Friday, May 8, 2009

Legislative Update: GCAs

The other issue to generate a lot of heat at the Harrisburg conference was the agreement between PSBA and PDE to replace the GCAs with the Keystone exams (no acronym).

To recap: there had been enormous opposition to Governor Rendell's proposal to require ten Graduate Competency Assessments as a condition for a high school diploma in Pennsylvania. Educators opposed it, school boards opposed it (including a resolution by the State College school board) and legislators opposed it by overwhelming majorities in both houses.

None of this discouraged the governor, who doggedly continued to allocate funds to move his initiative forward, in spite of current budget constraints.

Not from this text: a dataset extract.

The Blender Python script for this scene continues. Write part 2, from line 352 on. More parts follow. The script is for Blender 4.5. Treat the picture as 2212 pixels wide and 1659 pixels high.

Then about six months ago, PDE commissioned a study by Penn State to evaluate the extent to which the graduation requirements of individual school districts aligned with state standards.

The result - which shouldn't have surprised anyone, really - was, shall we say, uneven.  Some districts aligned well, some not-so-well, some districts didn't respond at all.

PSBA saw the handwriting on the wall and decided that it was time to make a deal.

In my opinion, the deal is actually pretty good. The key differences (improvements) in the Keystone exam proposal:
  •     The Keystone exams will be voluntary: districts are free to use some, all or none of them.
  •     Districts may continue to use multiple types of assessments for graduation purposes.
  •     PDE is required to provide technical help to districts who want to develop their own assessments.
  •     The criteria for determining the validity of local assessments will be made by a committee comprised equally of state and local school officials.
I can't find much here to argue with.

Nevertheless, some school board members appeared to be upset that they hadn't been consulted. (Myself, I was happy that someone took the initiative.) Others - I would call them the purists - seemed to argue against ever using a standardized test for any reason.

I'm not sure whether those arguments are valid, but they seem to ignore the political reality that, at the very least, we needed to give the governor a way to save face.  Second, we have other issues to deal with. (It would be nice to talk about something else for a change.) Finally, you can't let the perfect be the enemy of the good.

Some people just don't know how to declare victory and go home.